Written request:
Return all of the data exactly, with nothing left out but the pictures.

Provided material:

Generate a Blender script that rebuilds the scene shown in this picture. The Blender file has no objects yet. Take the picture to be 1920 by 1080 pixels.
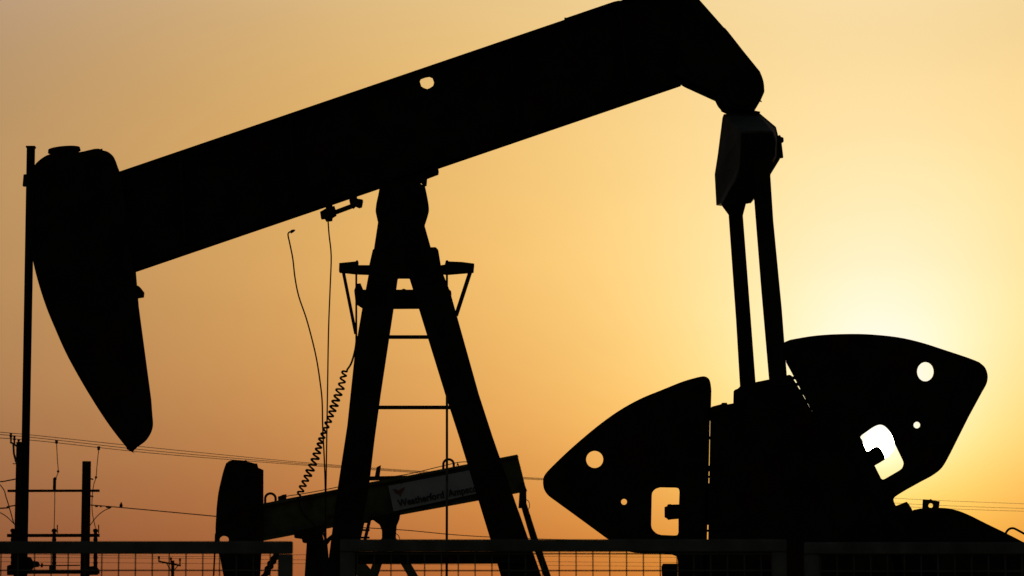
import bpy, bmesh, math, random
from mathutils import Vector, Matrix
random.seed(7)
R = math.radians
scene = bpy.context.scene
col = scene.collection

# ------------------------------------------------------------------ camera
F = 6000.0                       # focal length in pixels of the 1920 px wide photograph
TH = math.atan(710 / F)          # the camera looks up about 6.7 degrees; horizon is below the frame
CAMZ = 1.5
cd = bpy.data.cameras.new('camera')
cd.sensor_width = 36.0
cd.lens = 36.0 * F / 1920
cd.clip_start = 0.1
cd.clip_end = 20000
cd.dof.use_dof = True
cd.dof.focus_distance = 39.5
cd.dof.aperture_fstop = 10.0
cam = bpy.data.objects.new('camera', cd)
cam.location = (0, 0, CAMZ)
cam.rotation_euler = (math.pi / 2 + TH, 0, 0)
col.objects.link(cam)
scene.camera = cam

def P(px, py, Y):
    """world point at distance Y seen at photograph pixel (px, py)"""
    u = (px - 960) / F
    v = (540 - py) / F
    t = Y / (math.cos(TH) - v * math.sin(TH))
    return Vector((u * t, Y, CAMZ + t * (math.sin(TH) + v * math.cos(TH))))

def S(px, Y):                    # size in metres of px pixels at distance Y
    return px * Y / F

# ------------------------------------------------------------------ materials
def mat(name, c, rough=0.75, metal=0.0, var=0.35, scale=3.0, bump=0.15, spec=0.3, rust=None):
    m = bpy.data.materials.new(name)
    m.use_nodes = True
    nt = m.node_tree
    b = nt.nodes['Principled BSDF']
    tc = nt.nodes.new('ShaderNodeTexCoord')
    n = nt.nodes.new('ShaderNodeTexNoise')
    n.inputs['Scale'].default_value = scale
    n.inputs['Detail'].default_value = 8
    nt.links.new(tc.outputs['Object'], n.inputs['Vector'])
    r = nt.nodes.new('ShaderNodeValToRGB')
    r.color_ramp.elements[0].position = 0.3
    r.color_ramp.elements[1].position = 0.7
    r.color_ramp.elements[0].color = (*[x * (1 - var) for x in c], 1)
    r.color_ramp.elements[1].color = (*[min(1, x * (1 + var)) for x in c], 1)
    nt.links.new(n.outputs['Fac'], r.inputs['Fac'])
    out = r.outputs['Color']
    if rust:
        n2 = nt.nodes.new('ShaderNodeTexNoise')
        n2.inputs['Scale'].default_value = scale * 0.6
        n2.inputs['Detail'].default_value = 10
        nt.links.new(tc.outputs['Object'], n2.inputs['Vector'])
        r2 = nt.nodes.new('ShaderNodeValToRGB')
        r2.color_ramp.elements[0].position = 0.58
        r2.color_ramp.elements[1].position = 0.68
        nt.links.new(n2.outputs['Fac'], r2.inputs['Fac'])
        mx = nt.nodes.new('ShaderNodeMix')
        mx.data_type = 'RGBA'
        mx.inputs['B'].default_value = (*rust, 1)
        nt.links.new(r2.outputs['Color'], mx.inputs['Factor'])
        nt.links.new(out, mx.inputs['A'])
        out = mx.outputs['Result']
    nt.links.new(out, b.inputs['Base Color'])
    b.inputs['Roughness'].default_value = rough
    b.inputs['Metallic'].default_value = metal
    b.inputs['Specular IOR Level'].default_value = spec
    if bump:
        n3 = nt.nodes.new('ShaderNodeTexNoise')
        n3.inputs['Scale'].default_value = scale * 12
        n3.inputs['Detail'].default_value = 6
        nt.links.new(tc.outputs['Object'], n3.inputs['Vector'])
        bp = nt.nodes.new('ShaderNodeBump')
        bp.inputs['Strength'].default_value = bump
        bp.inputs['Distance'].default_value = 0.01
        nt.links.new(n3.outputs['Fac'], bp.inputs['Height'])
        nt.links.new(bp.outputs['Normal'], b.inputs['Normal'])
    return m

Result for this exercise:
Generate a Blender script that rebuilds the scene shown in this picture. The Blender file has no objects yet. Take the picture to be 1920 by 1080 pixels.
import bpy, bmesh, math, random
from mathutils import Vector, Matrix
random.seed(7)
R = math.radians
scene = bpy.context.scene
col = scene.collection

# ------------------------------------------------------------------ camera
F = 6000.0                       # focal length in pixels of the 1920 px wide photograph
TH = math.atan(710 / F)          # the camera looks up about 6.7 degrees; horizon is below the frame
CAMZ = 1.5
cd = bpy.data.cameras.new('camera')
cd.sensor_width = 36.0
cd.lens = 36.0 * F / 1920
cd.clip_start = 0.1
cd.clip_end = 20000
cd.dof.use_dof = True
cd.dof.focus_distance = 39.5
cd.dof.aperture_fstop = 10.0
cam = bpy.data.objects.new('camera', cd)
cam.location = (0, 0, CAMZ)
cam.rotation_euler = (math.pi / 2 + TH, 0, 0)
col.objects.link(cam)
scene.camera = cam

def P(px, py, Y):
    """world point at distance Y seen at photograph pixel (px, py)"""
    u = (px - 960) / F
    v = (540 - py) / F
    t = Y / (math.cos(TH) - v * math.sin(TH))
    return Vector((u * t, Y, CAMZ + t * (math.sin(TH) + v * math.cos(TH))))

def S(px, Y):                    # size in metres of px pixels at distance Y
    return px * Y / F

# ------------------------------------------------------------------ materials
def mat(name, c, rough=0.75, metal=0.0, var=0.35, scale=3.0, bump=0.15, spec=0.3, rust=None):
    m = bpy.data.materials.new(name)
    m.use_nodes = True
    nt = m.node_tree
    b = nt.nodes['Principled BSDF']
    tc = nt.nodes.new('ShaderNodeTexCoord')
    n = nt.nodes.new('ShaderNodeTexNoise')
    n.inputs['Scale'].default_value = scale
    n.inputs['Detail'].default_value = 8
    nt.links.new(tc.outputs['Object'], n.inputs['Vector'])
    r = nt.nodes.new('ShaderNodeValToRGB')
    r.color_ramp.elements[0].position = 0.3
    r.color_ramp.elements[1].position = 0.7
    r.color_ramp.elements[0].color = (*[x * (1 - var) for x in c], 1)
    r.color_ramp.elements[1].color = (*[min(1, x * (1 + var)) for x in c], 1)
    nt.links.new(n.outputs['Fac'], r.inputs['Fac'])
    out = r.outputs['Color']
    if rust:
        n2 = nt.nodes.new('ShaderNodeTexNoise')
        n2.inputs['Scale'].default_value = scale * 0.6
        n2.inputs['Detail'].default_value = 10
        nt.links.new(tc.outputs['Object'], n2.inputs['Vector'])
        r2 = nt.nodes.new('ShaderNodeValToRGB')
        r2.color_ramp.elements[0].position = 0.58
        r2.color_ramp.elements[1].position = 0.68
        nt.links.new(n2.outputs['Fac'], r2.inputs['Fac'])
        mx = nt.nodes.new('ShaderNodeMix')
        mx.data_type = 'RGBA'
        mx.inputs['B'].default_value = (*rust, 1)
        nt.links.new(r2.outputs['Color'], mx.inputs['Factor'])
        nt.links.new(out, mx.inputs['A'])
        out = mx.outputs['Result']
    nt.links.new(out, b.inputs['Base Color'])
    b.inputs['Roughness'].default_value = rough
    b.inputs['Metallic'].default_value = metal
    b.inputs['Specular IOR Level'].default_value = spec
    if bump:
        n3 = nt.nodes.new('ShaderNodeTexNoise')
        n3.inputs['Scale'].default_value = scale * 12
        n3.inputs['Detail'].default_value = 6
        nt.links.new(tc.outputs['Object'], n3.inputs['Vector'])
        bp = nt.nodes.new('ShaderNodeBump')
        bp.inputs['Strength'].default_value = bump
        bp.inputs['Distance'].default_value = 0.01
        nt.links.new(n3.outputs['Fac'], bp.inputs['Height'])
        nt.links.new(bp.outputs['Normal'], b.inputs['Normal'])
    return m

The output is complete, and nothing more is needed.